村上春樹の批評本がいろいろ出たが、私は『クオンタム・ファミリー』を読むことをお薦めする。同著のある種の”暴露”によって不可思議な村上ワールドが古典的な曖昧な代物という印象にすらなりうる。とはいえ、村上春樹には独特の文章の力があるから、春樹ワールドはまだまだ滅びないだろう。
『クオンタム~』を読んだ成果は量子力学、量子計算機という論理物理学の話にはまったことだ。関心のある人は『クオンタム~』や『1Q84』を読了後、量子物理学の入門書へと読み進めてほしい。
量子計算機と古典的計算機、多重世界解釈、RSA暗号と量子暗号、トンネル効果、スピントロニクスなどのキーワードが扱われていますが、情報工学への理解を深めてくれる面白い世界がある。
入門書を何冊か読みましたが、最近は便利なものでyoutubeで講義を視聴できる。入門書もさることながら、状況が許せば、こちらがお薦めかもしれないですね。
●慶應義塾大学チャンネルの「量子コンピューター授業#8」(2005年3月22日~24日)

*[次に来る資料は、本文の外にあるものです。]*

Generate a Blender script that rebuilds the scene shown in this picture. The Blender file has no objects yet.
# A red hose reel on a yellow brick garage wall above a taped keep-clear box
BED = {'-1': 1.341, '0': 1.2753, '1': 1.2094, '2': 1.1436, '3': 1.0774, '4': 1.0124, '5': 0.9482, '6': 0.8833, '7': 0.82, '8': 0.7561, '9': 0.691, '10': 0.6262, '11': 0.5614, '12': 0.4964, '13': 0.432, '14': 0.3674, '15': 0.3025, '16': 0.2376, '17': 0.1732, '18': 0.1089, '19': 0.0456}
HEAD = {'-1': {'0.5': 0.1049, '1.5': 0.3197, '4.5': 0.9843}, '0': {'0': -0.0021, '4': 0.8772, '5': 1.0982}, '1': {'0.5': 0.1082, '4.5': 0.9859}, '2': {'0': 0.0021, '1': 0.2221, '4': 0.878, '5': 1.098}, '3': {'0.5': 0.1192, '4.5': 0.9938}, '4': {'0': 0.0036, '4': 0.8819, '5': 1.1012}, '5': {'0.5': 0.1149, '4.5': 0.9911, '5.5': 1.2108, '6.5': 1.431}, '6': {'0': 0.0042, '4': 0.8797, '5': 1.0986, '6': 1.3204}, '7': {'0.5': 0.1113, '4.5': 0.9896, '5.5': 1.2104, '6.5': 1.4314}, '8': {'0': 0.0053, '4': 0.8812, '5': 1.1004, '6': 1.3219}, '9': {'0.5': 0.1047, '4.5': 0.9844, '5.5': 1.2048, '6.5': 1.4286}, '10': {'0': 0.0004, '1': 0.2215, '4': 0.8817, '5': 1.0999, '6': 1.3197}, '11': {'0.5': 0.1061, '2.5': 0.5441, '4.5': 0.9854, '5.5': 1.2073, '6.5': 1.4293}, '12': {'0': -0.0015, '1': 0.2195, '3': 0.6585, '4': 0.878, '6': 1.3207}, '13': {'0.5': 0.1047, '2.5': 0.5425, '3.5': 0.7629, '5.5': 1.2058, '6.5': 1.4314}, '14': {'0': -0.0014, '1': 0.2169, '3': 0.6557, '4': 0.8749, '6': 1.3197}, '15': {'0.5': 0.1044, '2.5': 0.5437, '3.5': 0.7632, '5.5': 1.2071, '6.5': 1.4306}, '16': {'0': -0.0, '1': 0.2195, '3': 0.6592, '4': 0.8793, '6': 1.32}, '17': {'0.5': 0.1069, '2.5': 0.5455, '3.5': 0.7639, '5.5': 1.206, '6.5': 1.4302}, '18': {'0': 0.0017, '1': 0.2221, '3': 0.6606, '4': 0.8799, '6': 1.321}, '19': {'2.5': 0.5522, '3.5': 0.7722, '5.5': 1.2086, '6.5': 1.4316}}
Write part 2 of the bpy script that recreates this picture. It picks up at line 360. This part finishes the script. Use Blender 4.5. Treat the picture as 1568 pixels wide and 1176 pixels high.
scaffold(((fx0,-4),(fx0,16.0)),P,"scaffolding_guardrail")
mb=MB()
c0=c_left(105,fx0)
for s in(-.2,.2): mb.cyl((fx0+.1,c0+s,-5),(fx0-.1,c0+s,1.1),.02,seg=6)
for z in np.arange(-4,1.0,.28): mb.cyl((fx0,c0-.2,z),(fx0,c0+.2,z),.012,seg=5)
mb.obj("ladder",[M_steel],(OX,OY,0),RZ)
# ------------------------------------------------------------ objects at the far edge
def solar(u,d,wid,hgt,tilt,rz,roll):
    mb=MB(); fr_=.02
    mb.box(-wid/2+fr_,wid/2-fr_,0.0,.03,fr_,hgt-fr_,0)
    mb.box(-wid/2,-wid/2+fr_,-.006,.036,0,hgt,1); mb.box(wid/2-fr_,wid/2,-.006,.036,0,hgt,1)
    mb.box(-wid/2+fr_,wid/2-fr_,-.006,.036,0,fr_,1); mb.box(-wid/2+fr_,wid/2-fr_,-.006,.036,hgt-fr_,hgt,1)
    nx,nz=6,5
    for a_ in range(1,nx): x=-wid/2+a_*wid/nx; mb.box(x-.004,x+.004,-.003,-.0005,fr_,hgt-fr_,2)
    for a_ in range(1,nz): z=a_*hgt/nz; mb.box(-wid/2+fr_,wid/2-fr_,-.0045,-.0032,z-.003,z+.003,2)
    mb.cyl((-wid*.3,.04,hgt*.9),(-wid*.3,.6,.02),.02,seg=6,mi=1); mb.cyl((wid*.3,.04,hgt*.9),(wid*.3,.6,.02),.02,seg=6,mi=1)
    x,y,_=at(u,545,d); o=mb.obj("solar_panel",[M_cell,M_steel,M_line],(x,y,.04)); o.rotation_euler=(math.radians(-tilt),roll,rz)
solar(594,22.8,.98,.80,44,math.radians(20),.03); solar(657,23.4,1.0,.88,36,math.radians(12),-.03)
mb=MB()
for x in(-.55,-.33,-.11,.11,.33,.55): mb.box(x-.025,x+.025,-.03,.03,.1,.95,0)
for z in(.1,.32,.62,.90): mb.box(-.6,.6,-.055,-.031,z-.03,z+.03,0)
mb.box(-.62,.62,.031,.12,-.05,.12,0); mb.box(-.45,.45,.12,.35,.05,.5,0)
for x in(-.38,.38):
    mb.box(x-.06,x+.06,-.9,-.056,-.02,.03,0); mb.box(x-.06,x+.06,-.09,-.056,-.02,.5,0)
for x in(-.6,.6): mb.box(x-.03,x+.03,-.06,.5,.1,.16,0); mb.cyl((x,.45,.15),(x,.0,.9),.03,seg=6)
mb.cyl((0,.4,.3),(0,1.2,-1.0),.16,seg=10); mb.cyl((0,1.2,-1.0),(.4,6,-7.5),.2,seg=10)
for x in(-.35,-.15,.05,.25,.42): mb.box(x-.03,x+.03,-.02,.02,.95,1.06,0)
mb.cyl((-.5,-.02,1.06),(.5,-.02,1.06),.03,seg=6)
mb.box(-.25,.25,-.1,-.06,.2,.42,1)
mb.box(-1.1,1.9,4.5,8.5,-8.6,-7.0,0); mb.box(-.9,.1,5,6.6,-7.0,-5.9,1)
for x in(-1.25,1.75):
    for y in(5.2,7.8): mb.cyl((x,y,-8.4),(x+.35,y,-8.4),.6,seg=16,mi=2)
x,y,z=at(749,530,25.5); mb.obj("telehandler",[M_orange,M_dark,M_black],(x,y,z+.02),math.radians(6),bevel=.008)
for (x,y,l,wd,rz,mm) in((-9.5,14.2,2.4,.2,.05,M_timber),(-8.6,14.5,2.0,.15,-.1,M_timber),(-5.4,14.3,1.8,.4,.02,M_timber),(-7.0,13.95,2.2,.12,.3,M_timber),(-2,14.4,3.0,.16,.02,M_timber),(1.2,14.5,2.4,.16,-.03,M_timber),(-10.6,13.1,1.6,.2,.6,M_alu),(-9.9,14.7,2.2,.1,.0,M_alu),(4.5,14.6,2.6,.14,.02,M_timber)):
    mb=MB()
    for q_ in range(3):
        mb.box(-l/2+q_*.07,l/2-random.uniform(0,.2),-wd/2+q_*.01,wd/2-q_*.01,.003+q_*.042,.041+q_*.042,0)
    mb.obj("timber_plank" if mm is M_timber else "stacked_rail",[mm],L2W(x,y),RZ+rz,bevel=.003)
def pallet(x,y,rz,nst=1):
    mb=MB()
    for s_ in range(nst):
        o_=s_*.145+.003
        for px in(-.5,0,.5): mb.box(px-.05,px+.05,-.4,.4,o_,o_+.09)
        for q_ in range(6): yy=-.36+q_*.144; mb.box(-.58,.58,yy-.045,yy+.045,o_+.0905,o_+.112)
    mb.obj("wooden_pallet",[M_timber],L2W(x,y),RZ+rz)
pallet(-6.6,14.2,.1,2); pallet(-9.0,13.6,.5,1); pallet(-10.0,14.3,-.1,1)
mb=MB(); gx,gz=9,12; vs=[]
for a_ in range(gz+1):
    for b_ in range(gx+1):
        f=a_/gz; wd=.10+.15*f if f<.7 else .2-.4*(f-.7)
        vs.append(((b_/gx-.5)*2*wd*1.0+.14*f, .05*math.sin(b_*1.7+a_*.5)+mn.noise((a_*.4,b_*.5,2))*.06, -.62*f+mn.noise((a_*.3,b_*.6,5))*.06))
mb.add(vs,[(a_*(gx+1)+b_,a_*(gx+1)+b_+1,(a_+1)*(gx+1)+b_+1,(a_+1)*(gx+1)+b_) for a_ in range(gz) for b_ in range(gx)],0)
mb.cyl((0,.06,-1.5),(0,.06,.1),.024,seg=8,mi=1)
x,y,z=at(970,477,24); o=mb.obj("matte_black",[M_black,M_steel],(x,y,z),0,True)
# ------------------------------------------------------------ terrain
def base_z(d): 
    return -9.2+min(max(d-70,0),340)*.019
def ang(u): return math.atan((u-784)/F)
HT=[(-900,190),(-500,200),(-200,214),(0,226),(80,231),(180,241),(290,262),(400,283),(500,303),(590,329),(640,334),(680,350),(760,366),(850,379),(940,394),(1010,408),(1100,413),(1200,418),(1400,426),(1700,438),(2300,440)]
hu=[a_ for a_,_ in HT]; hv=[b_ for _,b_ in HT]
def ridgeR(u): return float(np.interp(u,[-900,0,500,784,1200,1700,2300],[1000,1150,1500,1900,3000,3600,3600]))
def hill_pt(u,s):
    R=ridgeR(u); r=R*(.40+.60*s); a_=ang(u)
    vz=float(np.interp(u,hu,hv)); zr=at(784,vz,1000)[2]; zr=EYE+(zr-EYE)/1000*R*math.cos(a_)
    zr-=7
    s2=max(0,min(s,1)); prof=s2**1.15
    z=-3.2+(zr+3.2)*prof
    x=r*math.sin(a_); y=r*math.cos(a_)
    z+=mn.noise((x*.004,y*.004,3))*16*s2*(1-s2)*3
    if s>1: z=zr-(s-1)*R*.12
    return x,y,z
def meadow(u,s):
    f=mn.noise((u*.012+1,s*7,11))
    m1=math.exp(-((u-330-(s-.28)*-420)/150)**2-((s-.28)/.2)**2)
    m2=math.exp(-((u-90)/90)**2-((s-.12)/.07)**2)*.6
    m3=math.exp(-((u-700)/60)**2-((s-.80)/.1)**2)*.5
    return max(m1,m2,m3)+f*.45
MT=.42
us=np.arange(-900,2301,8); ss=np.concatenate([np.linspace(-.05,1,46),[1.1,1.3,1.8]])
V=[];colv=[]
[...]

http://www.youtube.com/watch?v=wBilQWKd1yU&feature=SeriesPlayList&p=B1324F2305C028F7
量子コンピューターの歴史について『日経サイエンス』の古田彩さんの解説。約1時間27分。
マンハッタン計画にも参加し、1967年にブラックホールを命名した物理学者のジョン・A・ホイーラーは”EVERYTHING IS INFORMATION”と言ったそうだ。
さらに、量子計算機の提唱者の一人、デイビッド・ドイチュは”物理は情報”とも言っている。
物理学は情報と出会い、相乗的に関係が深まっている。